Our celebratory dinner that year was homey and intimate. I had suggested going to a restaurant, but Joaquina wanted to stay in and have Italian food. So I bought lasagna from the Italian bakery, and Skip and I made garlic bread, salad and a cake. After dinner, we sat on the porch and talked about her life and ours -- her aspiration to have her own business someday, maybe a fruit stand; our cat; her ten cats; the grandchildren in California whom she misses; the grandchildren in Connecticut whom I miss.
In 2008, we delayed the Valentine's Day observance because Joaquina had injured her foot. When I visited her at her home, she was putting the finishing touches on an oil painting. I admired the picture and then she broke the news: She had decided to leave her job with us. She wanted more time to paint, and she was finally going to set up her fruit stand. "But," she asked, "could you find some work for me now and then? You know how much I care about you."
"Of course!" I said.
When she was walking again, we returned to Chalupa's. She brought me one of her paintings and we talked about the fruit stand. She'd applied for her vendor's permit and she had a good location picked out, on the main street under a shade tree. I gave her news about my family.
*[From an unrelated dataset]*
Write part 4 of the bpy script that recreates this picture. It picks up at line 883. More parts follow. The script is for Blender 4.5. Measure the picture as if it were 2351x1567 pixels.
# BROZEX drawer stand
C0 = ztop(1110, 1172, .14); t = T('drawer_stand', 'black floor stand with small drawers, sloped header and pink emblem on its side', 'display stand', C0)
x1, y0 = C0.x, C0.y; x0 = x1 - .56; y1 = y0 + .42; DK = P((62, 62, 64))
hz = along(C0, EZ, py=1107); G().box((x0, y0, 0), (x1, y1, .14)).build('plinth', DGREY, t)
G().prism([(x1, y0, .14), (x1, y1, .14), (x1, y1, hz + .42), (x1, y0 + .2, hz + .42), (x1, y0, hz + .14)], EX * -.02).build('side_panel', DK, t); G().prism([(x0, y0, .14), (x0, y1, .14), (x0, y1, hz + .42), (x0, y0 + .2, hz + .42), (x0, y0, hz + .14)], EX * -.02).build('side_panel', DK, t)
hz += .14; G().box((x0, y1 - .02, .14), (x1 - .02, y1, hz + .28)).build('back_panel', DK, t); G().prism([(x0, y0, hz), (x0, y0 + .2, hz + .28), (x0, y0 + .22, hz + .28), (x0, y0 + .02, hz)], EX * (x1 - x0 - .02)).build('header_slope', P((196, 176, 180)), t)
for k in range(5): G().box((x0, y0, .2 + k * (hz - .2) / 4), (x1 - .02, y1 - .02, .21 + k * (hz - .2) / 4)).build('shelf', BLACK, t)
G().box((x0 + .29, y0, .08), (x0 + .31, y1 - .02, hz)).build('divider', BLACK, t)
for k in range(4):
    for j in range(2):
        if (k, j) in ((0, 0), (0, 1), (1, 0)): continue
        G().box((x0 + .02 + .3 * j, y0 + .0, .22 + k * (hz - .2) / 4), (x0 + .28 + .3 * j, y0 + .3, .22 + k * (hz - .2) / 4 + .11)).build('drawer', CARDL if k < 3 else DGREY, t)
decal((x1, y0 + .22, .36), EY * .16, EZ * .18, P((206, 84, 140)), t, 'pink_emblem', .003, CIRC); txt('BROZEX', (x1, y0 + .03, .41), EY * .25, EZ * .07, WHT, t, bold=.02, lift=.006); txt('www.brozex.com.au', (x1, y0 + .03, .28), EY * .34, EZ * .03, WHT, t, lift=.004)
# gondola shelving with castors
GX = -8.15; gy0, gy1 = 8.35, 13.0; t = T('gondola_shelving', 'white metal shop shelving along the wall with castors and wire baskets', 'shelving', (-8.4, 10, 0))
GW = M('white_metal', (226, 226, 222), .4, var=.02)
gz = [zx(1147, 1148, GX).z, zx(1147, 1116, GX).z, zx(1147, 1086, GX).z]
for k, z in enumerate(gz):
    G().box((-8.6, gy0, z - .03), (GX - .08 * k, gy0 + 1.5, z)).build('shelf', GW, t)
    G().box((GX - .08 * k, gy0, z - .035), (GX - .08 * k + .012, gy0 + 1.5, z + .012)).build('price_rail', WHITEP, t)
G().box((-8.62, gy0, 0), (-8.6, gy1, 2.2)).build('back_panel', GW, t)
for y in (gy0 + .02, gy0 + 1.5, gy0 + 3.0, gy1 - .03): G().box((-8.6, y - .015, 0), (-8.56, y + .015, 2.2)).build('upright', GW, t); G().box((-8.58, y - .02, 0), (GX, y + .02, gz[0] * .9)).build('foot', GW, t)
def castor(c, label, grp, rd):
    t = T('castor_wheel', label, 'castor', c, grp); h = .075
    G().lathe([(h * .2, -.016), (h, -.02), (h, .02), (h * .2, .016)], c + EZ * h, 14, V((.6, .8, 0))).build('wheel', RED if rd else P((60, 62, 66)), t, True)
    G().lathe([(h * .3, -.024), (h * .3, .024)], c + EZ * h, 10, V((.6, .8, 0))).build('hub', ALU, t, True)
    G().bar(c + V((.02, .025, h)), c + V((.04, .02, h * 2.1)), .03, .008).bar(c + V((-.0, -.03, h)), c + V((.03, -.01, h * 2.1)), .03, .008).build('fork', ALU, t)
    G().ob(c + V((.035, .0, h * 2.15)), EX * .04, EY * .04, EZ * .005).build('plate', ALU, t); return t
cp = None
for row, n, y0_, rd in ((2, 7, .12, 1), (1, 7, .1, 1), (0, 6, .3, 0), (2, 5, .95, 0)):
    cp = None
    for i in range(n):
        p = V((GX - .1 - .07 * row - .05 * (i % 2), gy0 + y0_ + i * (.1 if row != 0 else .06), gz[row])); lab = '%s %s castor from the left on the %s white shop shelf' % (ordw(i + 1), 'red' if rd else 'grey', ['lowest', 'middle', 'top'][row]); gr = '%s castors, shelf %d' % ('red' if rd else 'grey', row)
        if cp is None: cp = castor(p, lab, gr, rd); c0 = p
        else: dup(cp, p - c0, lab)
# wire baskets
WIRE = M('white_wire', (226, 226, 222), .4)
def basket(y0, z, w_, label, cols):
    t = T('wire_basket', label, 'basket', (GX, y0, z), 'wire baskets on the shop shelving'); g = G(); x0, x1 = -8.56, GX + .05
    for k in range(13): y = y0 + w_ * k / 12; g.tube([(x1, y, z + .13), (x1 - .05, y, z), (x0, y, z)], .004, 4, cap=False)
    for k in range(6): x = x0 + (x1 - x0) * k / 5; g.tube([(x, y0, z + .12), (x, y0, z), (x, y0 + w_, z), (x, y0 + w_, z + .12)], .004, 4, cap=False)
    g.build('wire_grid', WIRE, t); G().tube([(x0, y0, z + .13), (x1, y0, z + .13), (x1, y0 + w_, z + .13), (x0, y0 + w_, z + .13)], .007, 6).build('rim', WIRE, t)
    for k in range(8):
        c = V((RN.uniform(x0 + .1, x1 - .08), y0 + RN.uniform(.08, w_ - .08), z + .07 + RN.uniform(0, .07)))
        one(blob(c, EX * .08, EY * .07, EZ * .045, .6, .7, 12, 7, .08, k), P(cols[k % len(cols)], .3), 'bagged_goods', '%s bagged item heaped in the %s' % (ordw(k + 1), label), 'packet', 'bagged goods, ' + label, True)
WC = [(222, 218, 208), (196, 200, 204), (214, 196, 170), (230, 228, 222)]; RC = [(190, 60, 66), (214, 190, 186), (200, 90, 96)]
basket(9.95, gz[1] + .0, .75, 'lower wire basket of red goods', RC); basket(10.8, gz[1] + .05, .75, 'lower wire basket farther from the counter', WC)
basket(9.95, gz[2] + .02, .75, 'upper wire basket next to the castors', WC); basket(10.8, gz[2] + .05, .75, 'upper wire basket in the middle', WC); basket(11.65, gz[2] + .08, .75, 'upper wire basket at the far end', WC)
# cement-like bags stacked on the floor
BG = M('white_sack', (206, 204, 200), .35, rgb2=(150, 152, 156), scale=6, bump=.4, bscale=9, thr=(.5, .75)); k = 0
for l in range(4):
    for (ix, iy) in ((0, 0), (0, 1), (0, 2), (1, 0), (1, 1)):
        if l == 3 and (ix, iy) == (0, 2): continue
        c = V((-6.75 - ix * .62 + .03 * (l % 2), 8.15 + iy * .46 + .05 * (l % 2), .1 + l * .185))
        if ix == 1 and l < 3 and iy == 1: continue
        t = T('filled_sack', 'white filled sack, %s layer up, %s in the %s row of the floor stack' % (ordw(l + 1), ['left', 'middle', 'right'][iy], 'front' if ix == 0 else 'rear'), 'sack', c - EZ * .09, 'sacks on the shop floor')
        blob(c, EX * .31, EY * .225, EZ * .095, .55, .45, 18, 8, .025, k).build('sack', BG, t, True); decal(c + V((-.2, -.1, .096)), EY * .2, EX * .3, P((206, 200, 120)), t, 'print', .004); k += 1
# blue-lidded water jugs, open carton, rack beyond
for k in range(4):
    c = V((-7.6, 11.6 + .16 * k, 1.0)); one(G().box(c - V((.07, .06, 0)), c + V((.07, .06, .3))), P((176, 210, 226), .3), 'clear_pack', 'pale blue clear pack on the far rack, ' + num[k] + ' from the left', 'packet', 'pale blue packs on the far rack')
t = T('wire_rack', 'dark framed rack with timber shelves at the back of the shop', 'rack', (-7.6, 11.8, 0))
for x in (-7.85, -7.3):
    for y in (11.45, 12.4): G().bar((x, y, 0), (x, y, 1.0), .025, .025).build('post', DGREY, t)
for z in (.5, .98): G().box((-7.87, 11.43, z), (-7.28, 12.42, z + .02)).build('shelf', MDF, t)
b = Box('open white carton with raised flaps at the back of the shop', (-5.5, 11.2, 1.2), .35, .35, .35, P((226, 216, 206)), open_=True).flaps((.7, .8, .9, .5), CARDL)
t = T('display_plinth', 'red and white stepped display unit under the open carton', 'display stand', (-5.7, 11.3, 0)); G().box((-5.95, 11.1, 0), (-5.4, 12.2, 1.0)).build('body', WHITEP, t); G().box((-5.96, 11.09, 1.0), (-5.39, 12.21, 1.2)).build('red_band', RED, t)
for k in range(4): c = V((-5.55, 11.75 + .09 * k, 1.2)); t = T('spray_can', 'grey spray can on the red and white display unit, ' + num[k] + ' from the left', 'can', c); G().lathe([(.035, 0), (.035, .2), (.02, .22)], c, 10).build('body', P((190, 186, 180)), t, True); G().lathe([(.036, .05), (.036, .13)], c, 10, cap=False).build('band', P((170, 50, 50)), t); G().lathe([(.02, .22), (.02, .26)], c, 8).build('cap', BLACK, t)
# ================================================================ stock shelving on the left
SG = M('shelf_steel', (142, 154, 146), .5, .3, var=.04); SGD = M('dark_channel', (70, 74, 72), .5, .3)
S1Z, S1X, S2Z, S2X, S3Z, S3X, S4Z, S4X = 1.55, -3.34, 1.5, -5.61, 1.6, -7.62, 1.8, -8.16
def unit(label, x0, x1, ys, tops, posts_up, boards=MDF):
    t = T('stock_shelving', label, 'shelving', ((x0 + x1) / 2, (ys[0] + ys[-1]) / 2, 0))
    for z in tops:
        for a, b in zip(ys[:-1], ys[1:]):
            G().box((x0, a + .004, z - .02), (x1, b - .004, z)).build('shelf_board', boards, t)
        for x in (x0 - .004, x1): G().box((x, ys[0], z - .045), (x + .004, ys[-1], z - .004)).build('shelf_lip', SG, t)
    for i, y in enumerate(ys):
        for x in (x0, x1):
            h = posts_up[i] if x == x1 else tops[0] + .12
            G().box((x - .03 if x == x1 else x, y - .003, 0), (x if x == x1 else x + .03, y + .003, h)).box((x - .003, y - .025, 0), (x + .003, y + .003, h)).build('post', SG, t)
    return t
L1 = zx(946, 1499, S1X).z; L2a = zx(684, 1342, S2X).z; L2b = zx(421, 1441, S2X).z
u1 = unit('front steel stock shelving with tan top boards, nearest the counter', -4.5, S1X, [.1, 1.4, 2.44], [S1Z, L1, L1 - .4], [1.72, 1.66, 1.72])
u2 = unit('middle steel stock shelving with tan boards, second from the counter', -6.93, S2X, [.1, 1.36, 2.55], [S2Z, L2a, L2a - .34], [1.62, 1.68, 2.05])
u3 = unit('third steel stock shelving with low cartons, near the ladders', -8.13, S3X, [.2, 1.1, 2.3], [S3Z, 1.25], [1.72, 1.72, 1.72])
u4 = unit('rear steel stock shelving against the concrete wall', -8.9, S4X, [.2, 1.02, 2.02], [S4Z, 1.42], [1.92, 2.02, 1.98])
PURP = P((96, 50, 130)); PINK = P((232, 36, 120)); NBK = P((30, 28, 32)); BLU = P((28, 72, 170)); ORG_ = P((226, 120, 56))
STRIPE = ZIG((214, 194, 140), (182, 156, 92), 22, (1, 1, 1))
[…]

It was comfortable, relaxed conversation, the kind you have when you share a lot of history with someone.
These days the house is too quiet. I plan to find tasks for Joaquina, so she can be here at least some of the time. Is she a friend, employee, family member? I don't know. I never could fit the relationship into a neat category, and I stopped trying. But I know that around next February 14th, we will have dinner as usual.